Before Bernie Brewer and his home run slide, there was Milt Mason and his scoreboard camper. And no, despite the Stan Lee-like alliteration, Mason was not a fictional creation. Rather, he was a Brewers superfan, who took it upon himself to dress in traditional German lederhosen and cheer on the beery bunch. 

During the A's 4-0 loss to the Brewers on Wednesday night, the Oakland broadcasters took advantage of their time in Miller Park to break down the history of the mustachioed Bernie Brewer. Turns out there's quite a tale. 
With Milwaukee struggling to draw fans in its inaugural 1970 season (even after drawing more than 36,000 on Opening Day), the 69-year-old Mason knew what he had to do: live on top of the scoreboard until the team drew 40,000 fans. Probably a great way to cut down on rent, at least. 
He reportedly wasn't roughing it, either. I mean, at least as much as living on top of a scoreboard can be considered comfortable. 
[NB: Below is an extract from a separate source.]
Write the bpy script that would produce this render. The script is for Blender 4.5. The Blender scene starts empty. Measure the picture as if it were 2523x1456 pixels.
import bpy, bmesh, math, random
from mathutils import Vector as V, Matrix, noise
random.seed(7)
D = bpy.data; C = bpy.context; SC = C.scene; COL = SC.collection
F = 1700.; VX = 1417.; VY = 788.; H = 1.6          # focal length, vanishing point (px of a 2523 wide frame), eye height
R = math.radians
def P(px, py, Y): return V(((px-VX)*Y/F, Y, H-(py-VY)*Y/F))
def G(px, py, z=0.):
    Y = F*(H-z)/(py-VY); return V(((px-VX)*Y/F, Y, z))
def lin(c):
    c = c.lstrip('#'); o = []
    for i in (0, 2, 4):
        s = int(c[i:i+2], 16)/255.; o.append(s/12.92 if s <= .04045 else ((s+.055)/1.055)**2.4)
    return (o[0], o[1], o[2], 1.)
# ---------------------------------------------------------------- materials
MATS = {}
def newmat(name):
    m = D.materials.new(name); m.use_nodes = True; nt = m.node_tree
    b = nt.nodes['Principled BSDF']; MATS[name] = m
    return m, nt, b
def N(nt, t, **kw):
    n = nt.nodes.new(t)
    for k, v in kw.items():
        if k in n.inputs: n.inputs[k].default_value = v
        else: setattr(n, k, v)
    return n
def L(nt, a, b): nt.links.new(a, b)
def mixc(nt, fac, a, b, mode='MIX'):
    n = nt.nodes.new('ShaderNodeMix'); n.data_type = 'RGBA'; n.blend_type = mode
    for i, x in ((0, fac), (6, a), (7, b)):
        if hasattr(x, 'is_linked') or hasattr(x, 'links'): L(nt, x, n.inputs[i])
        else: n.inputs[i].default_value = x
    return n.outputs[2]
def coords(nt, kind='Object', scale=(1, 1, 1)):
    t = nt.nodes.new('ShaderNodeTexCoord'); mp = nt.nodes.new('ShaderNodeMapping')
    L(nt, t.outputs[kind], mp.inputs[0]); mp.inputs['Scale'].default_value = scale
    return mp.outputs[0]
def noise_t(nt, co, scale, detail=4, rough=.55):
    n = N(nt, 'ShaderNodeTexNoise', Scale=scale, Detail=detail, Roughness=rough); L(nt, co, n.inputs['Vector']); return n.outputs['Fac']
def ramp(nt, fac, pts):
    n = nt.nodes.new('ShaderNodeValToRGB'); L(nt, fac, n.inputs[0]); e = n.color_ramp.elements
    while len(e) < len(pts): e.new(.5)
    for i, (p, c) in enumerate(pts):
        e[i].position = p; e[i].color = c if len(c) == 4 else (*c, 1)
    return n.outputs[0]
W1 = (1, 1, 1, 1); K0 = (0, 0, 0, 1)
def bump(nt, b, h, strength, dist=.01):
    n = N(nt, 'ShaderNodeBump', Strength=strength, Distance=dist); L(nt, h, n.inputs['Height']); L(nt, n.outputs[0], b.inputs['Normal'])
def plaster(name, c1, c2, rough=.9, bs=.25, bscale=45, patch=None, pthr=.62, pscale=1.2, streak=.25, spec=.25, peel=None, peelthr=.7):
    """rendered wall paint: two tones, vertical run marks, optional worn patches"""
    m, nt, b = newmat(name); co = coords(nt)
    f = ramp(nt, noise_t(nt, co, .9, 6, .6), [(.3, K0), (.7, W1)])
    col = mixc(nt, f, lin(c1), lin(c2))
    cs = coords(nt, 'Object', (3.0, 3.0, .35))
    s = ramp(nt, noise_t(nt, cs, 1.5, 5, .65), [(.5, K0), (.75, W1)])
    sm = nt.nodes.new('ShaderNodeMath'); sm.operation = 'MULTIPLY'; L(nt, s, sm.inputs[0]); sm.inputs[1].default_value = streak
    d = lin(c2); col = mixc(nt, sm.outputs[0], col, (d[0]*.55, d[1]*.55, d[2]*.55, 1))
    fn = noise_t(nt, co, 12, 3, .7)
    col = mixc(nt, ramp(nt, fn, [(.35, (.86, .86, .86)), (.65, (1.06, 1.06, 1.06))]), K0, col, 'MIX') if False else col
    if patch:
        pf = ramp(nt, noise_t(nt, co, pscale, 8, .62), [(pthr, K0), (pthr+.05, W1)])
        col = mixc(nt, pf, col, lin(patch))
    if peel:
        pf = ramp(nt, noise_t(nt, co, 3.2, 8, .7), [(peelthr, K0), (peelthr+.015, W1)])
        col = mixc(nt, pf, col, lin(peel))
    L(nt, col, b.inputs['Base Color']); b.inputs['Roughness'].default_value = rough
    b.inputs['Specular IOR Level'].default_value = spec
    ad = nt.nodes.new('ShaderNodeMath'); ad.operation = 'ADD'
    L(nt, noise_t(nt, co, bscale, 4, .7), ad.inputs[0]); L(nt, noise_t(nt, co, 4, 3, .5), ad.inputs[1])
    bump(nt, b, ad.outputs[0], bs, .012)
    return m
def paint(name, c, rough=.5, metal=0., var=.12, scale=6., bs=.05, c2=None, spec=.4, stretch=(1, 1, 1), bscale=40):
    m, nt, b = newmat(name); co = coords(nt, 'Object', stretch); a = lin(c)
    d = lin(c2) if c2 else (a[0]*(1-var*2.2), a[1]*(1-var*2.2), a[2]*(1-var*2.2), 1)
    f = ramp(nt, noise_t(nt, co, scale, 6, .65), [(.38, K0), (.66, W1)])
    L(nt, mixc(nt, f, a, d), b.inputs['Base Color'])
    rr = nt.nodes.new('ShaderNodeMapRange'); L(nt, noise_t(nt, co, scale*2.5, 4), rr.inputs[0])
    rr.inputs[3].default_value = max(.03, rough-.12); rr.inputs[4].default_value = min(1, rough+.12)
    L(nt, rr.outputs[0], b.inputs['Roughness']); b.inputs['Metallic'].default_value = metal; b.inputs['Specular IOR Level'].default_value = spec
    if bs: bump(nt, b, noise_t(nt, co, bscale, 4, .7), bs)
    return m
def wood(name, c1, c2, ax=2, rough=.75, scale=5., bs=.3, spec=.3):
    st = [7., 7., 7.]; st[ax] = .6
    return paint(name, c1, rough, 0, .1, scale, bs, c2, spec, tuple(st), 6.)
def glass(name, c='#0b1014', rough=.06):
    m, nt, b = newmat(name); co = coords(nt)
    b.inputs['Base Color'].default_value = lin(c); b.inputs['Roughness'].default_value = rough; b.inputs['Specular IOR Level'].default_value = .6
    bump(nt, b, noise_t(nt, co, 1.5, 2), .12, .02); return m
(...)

"He was even given a specially constructed trailer with a 21-inch-color TV, a gas stove, an exercise bike, a refrigerator, and two telephones for talking to fans and the media respectively."
After staying up there for 40 days, and with the Indians in town for a Sunday bat-day giveaway, the mark was set with more than 44,000 showing up. Even better, the fans in attendance got one heck of a game, too. Milwaukee won, 4-3, with a single in the bottom of the ninth from pinch-hitter Gus Gil. It was one of only five hits he had that season. 
When it came time to slide down from his temporary lodgings on a rope, he burned his hands as he went. Perhaps it was a sign that he should have stayed up there. 
Mason passed away three years later, but his memory lives on as the Brewers officially christened Bernie Brewer in his honor.